Даже каменный хрящ —
Перламутровый трон;
Даже плещущий плащ, —
Весь облещенный, сон.


Поднимай над ручьем
Колокольчик ночей;
И, — как гром, серебром
Разорвется ручей.


Росянистая брызнь, —
Закипевшая жизнь, —
Колокольчика звук
Из скрестившихся рук.


И, — как взвизги меча:
«Побеждавши сим!»
Но два черных грача
Залетали над ним.


И протопал табун;
И пронесся луне —
Красногубый горбун
На хохлатом коне.

Поздняя переработка стихотворения из «Золота в лазури».


В духе тогдашнего моего жаргона «кентавр» — раздвоенный между чувственностью и рассудком; «фавн» — чувственник, а «горбун» — непреоборимый рок. Тему «рока», которого-де не победишь и который-де сломает твои усилия, начал особенно сильно переживать с осени 1903 года.

И письма мои к Блоку этого периода — грустные или истерически-фанатические.

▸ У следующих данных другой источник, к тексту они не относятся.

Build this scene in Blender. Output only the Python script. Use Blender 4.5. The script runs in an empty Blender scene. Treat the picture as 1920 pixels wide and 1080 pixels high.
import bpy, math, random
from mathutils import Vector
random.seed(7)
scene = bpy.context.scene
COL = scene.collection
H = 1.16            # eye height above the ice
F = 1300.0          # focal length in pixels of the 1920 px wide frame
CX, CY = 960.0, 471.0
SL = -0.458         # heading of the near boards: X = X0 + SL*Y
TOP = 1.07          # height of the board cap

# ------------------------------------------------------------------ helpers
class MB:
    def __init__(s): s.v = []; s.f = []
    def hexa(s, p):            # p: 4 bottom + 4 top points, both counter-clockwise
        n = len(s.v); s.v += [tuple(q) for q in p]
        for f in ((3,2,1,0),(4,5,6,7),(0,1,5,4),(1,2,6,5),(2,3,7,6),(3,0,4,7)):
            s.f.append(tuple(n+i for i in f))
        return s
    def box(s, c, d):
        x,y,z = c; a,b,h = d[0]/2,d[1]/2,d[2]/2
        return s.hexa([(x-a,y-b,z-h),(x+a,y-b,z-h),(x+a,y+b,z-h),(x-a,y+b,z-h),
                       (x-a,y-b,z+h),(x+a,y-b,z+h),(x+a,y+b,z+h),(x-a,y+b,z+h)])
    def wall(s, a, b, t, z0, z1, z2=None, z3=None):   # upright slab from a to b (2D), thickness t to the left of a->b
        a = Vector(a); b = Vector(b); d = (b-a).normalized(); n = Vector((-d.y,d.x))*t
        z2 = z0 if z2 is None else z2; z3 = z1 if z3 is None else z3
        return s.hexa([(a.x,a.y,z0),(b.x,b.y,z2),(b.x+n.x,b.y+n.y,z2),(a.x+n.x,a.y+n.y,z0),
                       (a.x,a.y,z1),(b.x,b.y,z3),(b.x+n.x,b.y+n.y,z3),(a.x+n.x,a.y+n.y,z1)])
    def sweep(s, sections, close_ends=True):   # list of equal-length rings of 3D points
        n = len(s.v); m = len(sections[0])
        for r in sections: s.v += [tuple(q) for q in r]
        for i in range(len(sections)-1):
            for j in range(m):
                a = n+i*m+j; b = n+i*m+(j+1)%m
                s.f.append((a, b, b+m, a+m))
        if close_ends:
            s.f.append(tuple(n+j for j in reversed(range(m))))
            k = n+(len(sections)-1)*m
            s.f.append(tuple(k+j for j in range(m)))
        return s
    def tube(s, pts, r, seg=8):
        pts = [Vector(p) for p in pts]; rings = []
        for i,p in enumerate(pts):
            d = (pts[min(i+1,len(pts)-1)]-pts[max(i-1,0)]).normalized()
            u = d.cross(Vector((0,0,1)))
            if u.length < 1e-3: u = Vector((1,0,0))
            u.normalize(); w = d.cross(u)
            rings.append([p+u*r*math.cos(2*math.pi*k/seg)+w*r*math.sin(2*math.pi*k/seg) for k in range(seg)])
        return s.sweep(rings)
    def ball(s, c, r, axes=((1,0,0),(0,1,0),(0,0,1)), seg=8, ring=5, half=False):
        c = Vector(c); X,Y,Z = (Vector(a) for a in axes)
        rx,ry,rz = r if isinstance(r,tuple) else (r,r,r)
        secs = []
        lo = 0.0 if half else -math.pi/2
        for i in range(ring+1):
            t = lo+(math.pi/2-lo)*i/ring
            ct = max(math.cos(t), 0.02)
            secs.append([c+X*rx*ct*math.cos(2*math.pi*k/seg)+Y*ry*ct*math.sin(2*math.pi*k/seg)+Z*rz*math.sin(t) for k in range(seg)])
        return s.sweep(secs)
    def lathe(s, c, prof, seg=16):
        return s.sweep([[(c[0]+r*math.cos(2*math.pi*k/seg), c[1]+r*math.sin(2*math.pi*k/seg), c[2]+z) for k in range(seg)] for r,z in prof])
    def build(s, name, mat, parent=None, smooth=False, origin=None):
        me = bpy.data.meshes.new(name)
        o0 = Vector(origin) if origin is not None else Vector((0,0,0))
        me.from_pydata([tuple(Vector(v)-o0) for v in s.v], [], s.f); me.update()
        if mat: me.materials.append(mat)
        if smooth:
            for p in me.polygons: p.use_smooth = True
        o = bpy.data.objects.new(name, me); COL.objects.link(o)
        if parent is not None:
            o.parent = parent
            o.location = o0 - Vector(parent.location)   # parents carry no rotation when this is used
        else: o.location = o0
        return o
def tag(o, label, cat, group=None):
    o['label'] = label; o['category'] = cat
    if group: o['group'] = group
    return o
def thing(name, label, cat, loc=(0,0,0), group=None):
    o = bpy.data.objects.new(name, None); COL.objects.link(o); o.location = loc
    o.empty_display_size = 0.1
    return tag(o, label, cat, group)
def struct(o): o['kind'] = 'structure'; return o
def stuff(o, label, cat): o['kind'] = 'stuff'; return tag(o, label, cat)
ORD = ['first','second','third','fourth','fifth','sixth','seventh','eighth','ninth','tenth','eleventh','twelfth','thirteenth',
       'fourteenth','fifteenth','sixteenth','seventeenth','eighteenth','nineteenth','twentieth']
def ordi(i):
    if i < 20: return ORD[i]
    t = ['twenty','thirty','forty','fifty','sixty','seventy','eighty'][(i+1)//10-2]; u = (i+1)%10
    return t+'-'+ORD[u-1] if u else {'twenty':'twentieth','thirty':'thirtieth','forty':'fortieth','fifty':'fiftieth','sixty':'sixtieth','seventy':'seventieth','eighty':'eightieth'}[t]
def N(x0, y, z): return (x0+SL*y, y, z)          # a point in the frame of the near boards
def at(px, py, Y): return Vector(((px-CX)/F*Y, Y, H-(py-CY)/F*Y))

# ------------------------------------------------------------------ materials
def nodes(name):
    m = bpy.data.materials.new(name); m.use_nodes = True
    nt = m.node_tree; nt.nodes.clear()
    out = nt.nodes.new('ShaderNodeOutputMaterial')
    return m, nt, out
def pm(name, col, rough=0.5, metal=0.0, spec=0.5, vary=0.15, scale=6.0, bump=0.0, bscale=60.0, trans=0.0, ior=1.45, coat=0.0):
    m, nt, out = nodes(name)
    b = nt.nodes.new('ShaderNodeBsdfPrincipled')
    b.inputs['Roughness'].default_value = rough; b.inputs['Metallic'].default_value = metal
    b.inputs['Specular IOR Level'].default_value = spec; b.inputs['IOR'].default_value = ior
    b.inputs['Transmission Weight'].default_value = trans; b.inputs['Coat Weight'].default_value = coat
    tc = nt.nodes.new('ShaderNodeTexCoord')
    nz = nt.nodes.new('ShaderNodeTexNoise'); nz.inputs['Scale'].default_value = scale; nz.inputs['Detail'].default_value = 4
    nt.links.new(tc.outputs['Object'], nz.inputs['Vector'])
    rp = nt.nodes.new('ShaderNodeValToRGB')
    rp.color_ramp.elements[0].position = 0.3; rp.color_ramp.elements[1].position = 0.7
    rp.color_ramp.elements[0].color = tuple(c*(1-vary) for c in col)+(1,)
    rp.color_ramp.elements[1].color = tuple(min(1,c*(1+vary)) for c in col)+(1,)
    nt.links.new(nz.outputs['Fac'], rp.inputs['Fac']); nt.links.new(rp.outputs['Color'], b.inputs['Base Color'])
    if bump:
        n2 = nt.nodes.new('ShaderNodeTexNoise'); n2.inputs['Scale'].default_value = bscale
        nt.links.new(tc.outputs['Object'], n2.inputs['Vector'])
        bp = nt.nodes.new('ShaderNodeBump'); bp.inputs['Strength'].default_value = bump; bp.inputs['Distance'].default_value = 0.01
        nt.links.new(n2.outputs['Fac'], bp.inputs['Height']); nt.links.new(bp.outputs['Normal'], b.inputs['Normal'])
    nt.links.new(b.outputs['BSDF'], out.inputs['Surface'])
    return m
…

В эту сумбурную осень и начались мои «воскресенья», которые вызвал к жизни, собственно, Эллис; они начались моим рефератом «Символизм как мировоззрение», ставшим основой дебатов и споров, продлившихся целый сезон, раздуваемых Эртелем до мирового пожара, сжимаемых Эллисом в тезисы его агиток, с которыми он несся стрелой по лабиринту московских квартир; споры, музыка, шаржи, подчас инциденты, просто танцы — мне напоминали какой-то сеанс: человек двадцать пять, тридцать шумно кричали за столом; и помнился стих Блока:


Все кричали у круглых столов,
Беспокойно меняя место.

Люди, собиравшиеся на воскресеньях моих, — какой-то ручей: рой за роем проходил, точно по коридору, сквозь нашу квартиру, подняв в ней сквозняк впечатлений; много фамилий и лиц я забыл; и не помню, когда кто явился, куда кто исчез; воскресенья продлились до 906 года; а в 907 году по составу посетителей они — уже иные совсем; бывали же в период 1903–1904 годов: Сизовы, два брата, студент Сильверсван, Рубанович, Печковский, Нилендер (позднее), Оленин, Петровский, Владимировы, все семейство (брат, две сестры, мать), Малафеев, Леонов, Челищевы и Лев и Сергей Кобылинские, Батюшков, Эртель, Сергей Соловьев, Поливанов Владимир, Петровская, Нина Ивановна, старый художник Астафьев и прочие люди, которых не помню, которые все ж признавали себя «аргонавтами».